Bu kadar dış uyaranın olduğu bir sistemde tüm insanlığın ortak problemi, kendi benlik hallerinin farkında olamıyor oluşu. Hatta dış uyaranın içine reklam endüstrisinin yaptığı bilinçli ve provakatif algı oyunlarını eklediğimizde, ortaya çıkan sonuç; sürünün akışına kapılan ve kitlesel eylemsizliğe tabi olmuş normatif karakterler oluyor.
Bütün bu algı oyunlarının ve tüketime yönelik dayatmaların içinde kendine uyanmak gerekiyor, apansızsa. Bunun en basit yolu ise öz farkındalık ile mümkün. Peki, nasıl ortaya çıkacak bu öz farkındalık? Öncelikle çevrenizi izleyin, görün, duyun dokunun ve hissedin. İhtiyacınız olmayan şeyleri almayın, başkasında var bende neden yok düşüncesini bırakın, üst model bir cihaz kullanınca özel olduğunuz yalanını görün, size gerçekmiş gibi gösterilen tüm reklam içeren içeriklerini görmezden gelin hatta görmeyin. Başkasının istediği kişi olmaya çalışmayın, kendinizle barışın, kendinizi en çıplak haliniz ile sevin. Yapabiliyorsanız TV izlemeyin, hatta bir adım ileri gidip, absürtleşen kitlelere sadece kendi bakış açılarına uygun yontulmuş haberler veren gazeteleri de okumayın. Birazcık dışarı çıkın ve oradan her şey bakın. Bütün sistemin sizi nasıl abluka altına aldığını fark edeceksiniz. İşte bu fark ediş sizin kendi öz farkındalığınız ile birleştiğinde, sistemin değil, kendi istediklerinizin sorumlusu olacaksınız.

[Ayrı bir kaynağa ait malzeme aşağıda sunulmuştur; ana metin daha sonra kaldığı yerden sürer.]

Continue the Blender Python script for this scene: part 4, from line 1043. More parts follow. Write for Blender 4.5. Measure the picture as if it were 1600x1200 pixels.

Bugün dünya genelinde kısıtlı da olsa bir kitlenin bu farkındalıklarla birlikte kendine evrildiğini görebilirsiniz. Fakat onları bekleyen bir başka tehlike daha var, o da kişisel gelişim endüstrisi. Sistem kendi zincirinin dışına çıkanı başka bir zincirle kendisine bağlamayı kendisine görev ve vazife edindiği için sizi orada da bulup kendi esareti altına alıyor. Bakın çoğu kişisel gelişim ile ilgilenen insan, teslimiyeti hiçbir şey yapmamak, tepki vermemek, akışta olmak (sürüde kalmak olarak nitelendiriyorum ben) ve dünya boyutundan 4. 5. 6. 7 ve daha üst boyutlara geçmekten bahsediyor. Ama bu dünyanın asıl farkındalık boyutu olduğunu kaçırıyor. İnsan, sistem tarafından kaçacak delik bulunmayacak şekilde absorbe edilmiş durumda, bunun çıkış yolu ise görmekten geçiyor. Kişilerin ne yaptığını görün, “hocanın dediğini yap, yaptığını yapma” sözünü özellikle içselleştirin. Çünkü birçok hoca/üstad/guru diye dolaşan karakter, söyledikleri ile çelişen hayatlar sürüyorlar. Bunları zaten görüyorsanız dile getirin. İnsanın olduğu her yerde “kral çıplak” çünkü ve siz onu bir kalıba sokmadan sadece görün ve dile getirin.
Ben, yaşadığımız çağ içerisinde insan olmanın çok zor olduğuna inanıyorum. Bir amaç, ideal, düşünce, inanç ve fikir peşinden koşmanız ve o koştuğunuz şeyin içinde en iyi olmanız sizi insan yapmıyor. Bir fikrin ya da düşüncenin putu yapıyor. Bu yüzden her şeyden ama her şeyden özgürleşin ve kendinizi deneyimleyin sürekli olarak. Özgürlük ve mutluluk orada sizi bekliyor.